One can't say that the world has forgotten Emanies. There are just far too many men and women like Emanies in Haiti, and when the international community comes to visit and scrutinizes his world, the first thing it sees is a canal full of garbage and pigs digging through the garbage. But the garbage is a good sign, and so is the rivulet of dirty water running through it.
It's a good sign because the water is flowing, and because there is room for it to flow. In the earthquake, the houses on both sides fell into the riverbed. If 126 workers hadn't spent two-and-a-half months clearing away the wreckage with their bare hands, the brown water would have backed up and eventually flooded everything. Emanies and everyone else in the ruins would have been living in a cesspool, surrounded by swarms of mosquitoes that transmit malaria and dengue fever.
Now they have only the rats with which to contend. Emanies killed three of them last week, crushing them with a shoe he managed to keep after the earthquake. The rats scurry from one pile of wreckage to the next, eating their way through the tarp where a wall once stood and crawling over the children. Last night a rat ran up Taïna's arm, Emanies says with a short laugh.
A few houses farther down the hill, a Haitian woman carrying a megaphone hurries through the neighborhood, calling out: "Please do not throw any debris into the canal. We have just cleaned it. This is good for all of us."
Things are moving forward very slowly. But would things really be better if help came quickly? One church group, for example, simply built a new hut here. It was the only hut erected in Emanies neighborhood, and the group only built it because the homeless people were devout churchgoers. This hut now stands in the middle of an area Daniel Strode will eventually demolish. And will it be a good thing if the big aid organizations soon descend on Emanies' neighborhood, searching for empty land, and turn their noses up at the reconstruction plans Strode and the people at PCI have devised?
Strode tested his idea in Burma in 2008, after a devastating cyclone struck the country. Instead of simply building new houses where the old ones used to be, he discussed different floor plans with the residents, plans that might include installing latrines or planting trees. Strode, the man who wants to demolish the old Port-au-Prince, has already envisaged a new city in his head.
But the aid organizations are feeling the pressure of donors, who want them to start building now that the materials have finally arrived. The containers had been held up at Haitian customs for some time. NGOs imported the materials because they were worried about turmoil on the local market and that it would otherwise become too expensive for Haitians to repair their houses.

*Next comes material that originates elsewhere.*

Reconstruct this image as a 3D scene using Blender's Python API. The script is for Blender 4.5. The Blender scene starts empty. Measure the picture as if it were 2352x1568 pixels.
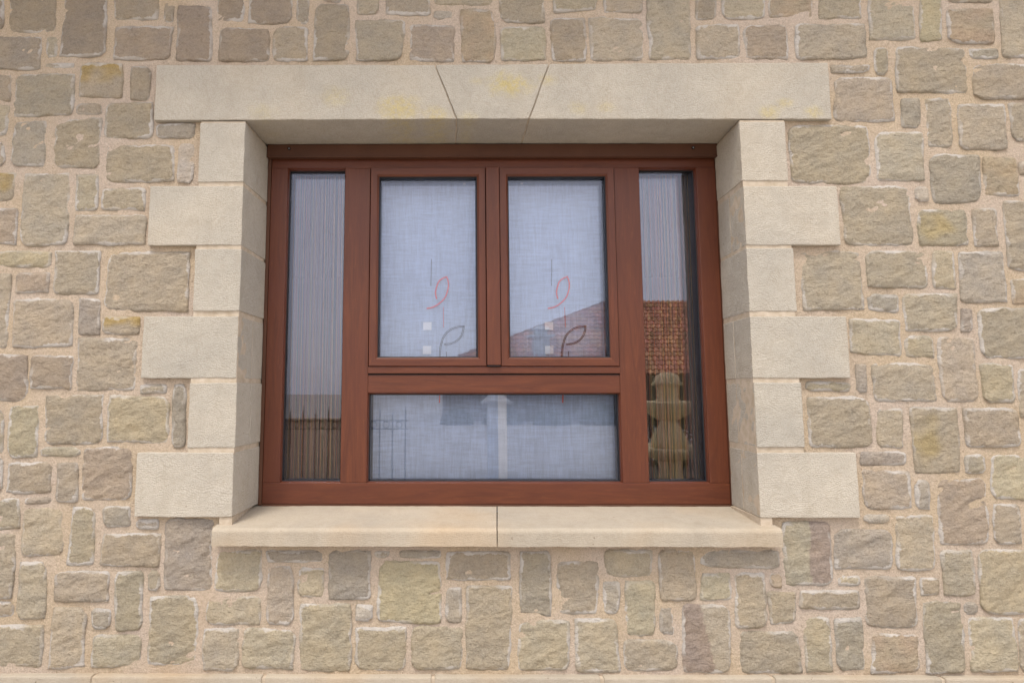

Georges Emanies managed to buy 12 wooden beams and 10 sheets of corrugated metal. For the past four months Emanies, who is just one of Haiti's 1.5 million homeless, has been puttering around on his new home. The International Organization for Migration has distributed identification cards with the following words printed on the back: "Get registered so that you can help us change Haiti." Emanies' family stood in line for an entire day to get its number.
When they were asked where they wanted to go, Emanies' girlfriend said: Canaan. It was what the others had said. She thought: Perhaps it's where they've built proper, safe houses for us. She thought Canaan sounded like a nice place. Later, Emanies told her that Canaan was a location in the wilderness, and that it was full of snakes. Now they are terrified that they will be forced to move to the promised land.
Emanies doesn't want to give up his new house, built on top of the wreckage of the old one. No one should be allowed to tear it down either, he says. For his part, Strode says that he would never tear down the house without Emanies' permission. But Emanies doesn't know this. All he knows is that he can hear the droning of Strode's excavators behind the palm trees, and that the drone is getting louder and louder.
He has just applied a coat of pink paint to the doorframe. Strode, the American who has him so worried, lives in a house that's painted the same bright pink. Emanies plans to build a window soon.
He won't vote this year, because, as he says, nothing will change in this corrupt country anyway. Emanies says that he would rather be an American than independent. He is now devoting his full attention to his house.
In five months, Strode has already removed 210,000 cubic meters of debris, but he has millions more to go. The site where he dumps the debris, the debris and the bones in the wreckage, is Haiti's real mass grave.